How We Harm Our Children

by Pat Lamb (Author of: Let the Children Come; Children, Come to Me; Widening the Church Doors to Teach the Narrow Way; When the Stars Fall Down; My Thinking Book; Love is…) Books are available on Amazon, Barnes & Noble, and www.patlambchristianauthor.com

Train up a child…

How We Harm our Children

       The Bible tells us that children are a gift from God.  When this gift first arrives, we are all excited at the precious little miracle and have high hopes of it becoming the perfect adult.  However, as the little bundle grows into a demanding individual, we are tempted to lose our original intentions of raising a perfect child and may begin pulling away and even resenting the intrusion on our own pleasure and self-fulfillment.

         As children grow, we tend to become confused.  It isn’t as much fun as we thought it would be to have a child.  There seems to be a constant demand on our time and energy.  We begin to do things that are harmful to children as we draw back from our responsibilities of raising the God-given gift as the giver intended.  Many times we do things that harm a child while having good intentions.  Following are some things that we do that I believe harm children:

  • Neglect to step in when a child needs instruction.  (Children are left wondering what to do.)
  • Think that all children should have fun all the time.  (Fun does not develop character. Hardships develop character.)
  • Let a child always do what it wants to do.  (Children need boundaries for security.)
  • Substitute things for time. (Time with parents is far more valuable than things that money can buy.)
  • Give a child all the freedom it wants. (Children learn self-discipline by obeying rules.)
  • Over-discipline a child.  (Children learn by suffering consequences of the decisions they make. Sometimes we need to let children make their own decisions and suffer the results.  Experience is the best teacher.)
  • Stepping in and rescuing a child from the consequences of a decision the child has made. (We become enablers by letting the child think that whatever he/she does, we will always bail him/her out.
  • Letting a child eat whatever and whenever it wants. (The body needs proper nutrition to function well.  Parents should see that a child eats healthy foods. (Soda is not a healthy food!)
  • Letting a child talk so as to dominate conversations.  (Children need to learn to listen to others and respect opinions of others.)
  • Insisting that a child be promoted in school when that child has not mastered the skills of the grade level he/she is in. (Children just get in deeper and deeper, become frustrated, and develop low self-esteem.)
  • Not seeing to it that children have chores to do to contribute to the family.  (Children need to learn that things in life should be earned and most are not free.)

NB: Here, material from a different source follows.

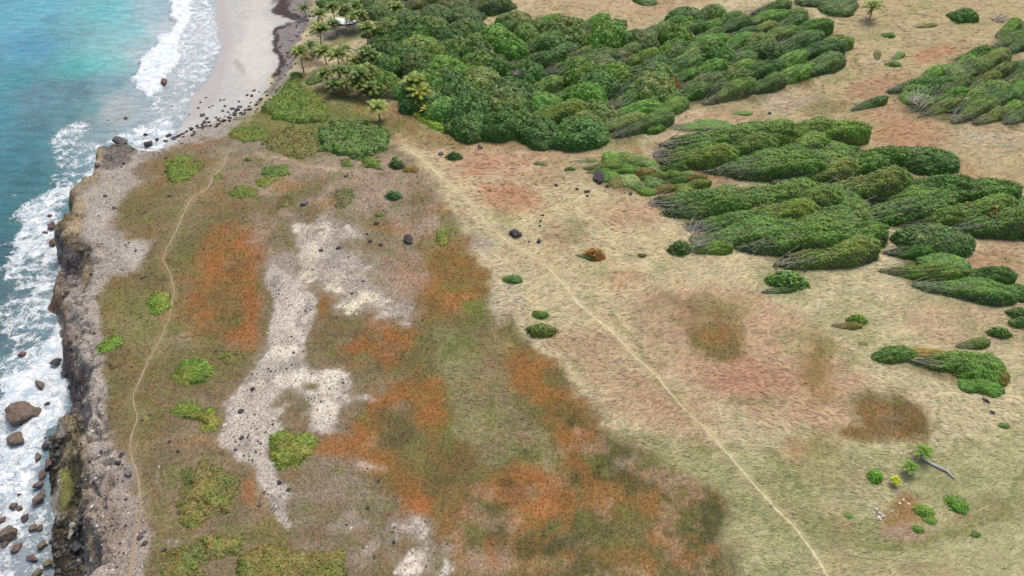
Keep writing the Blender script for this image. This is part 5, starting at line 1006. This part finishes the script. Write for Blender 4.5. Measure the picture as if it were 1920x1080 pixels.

These are a few things we can watch out for as we raise our most cherished gifts—our children.  There is no such thing as a perfect parent, but each of us can strive to improve in our parenting skills.  Children are a real pleasure if they learn to live as Christ would have them live, but children who are neglected and left to their own desires seldom are a pleasure to be around.   Proverbs 23:24 tells us that, “The father of a righteous man has great joy; he who has a wise son delights in him.”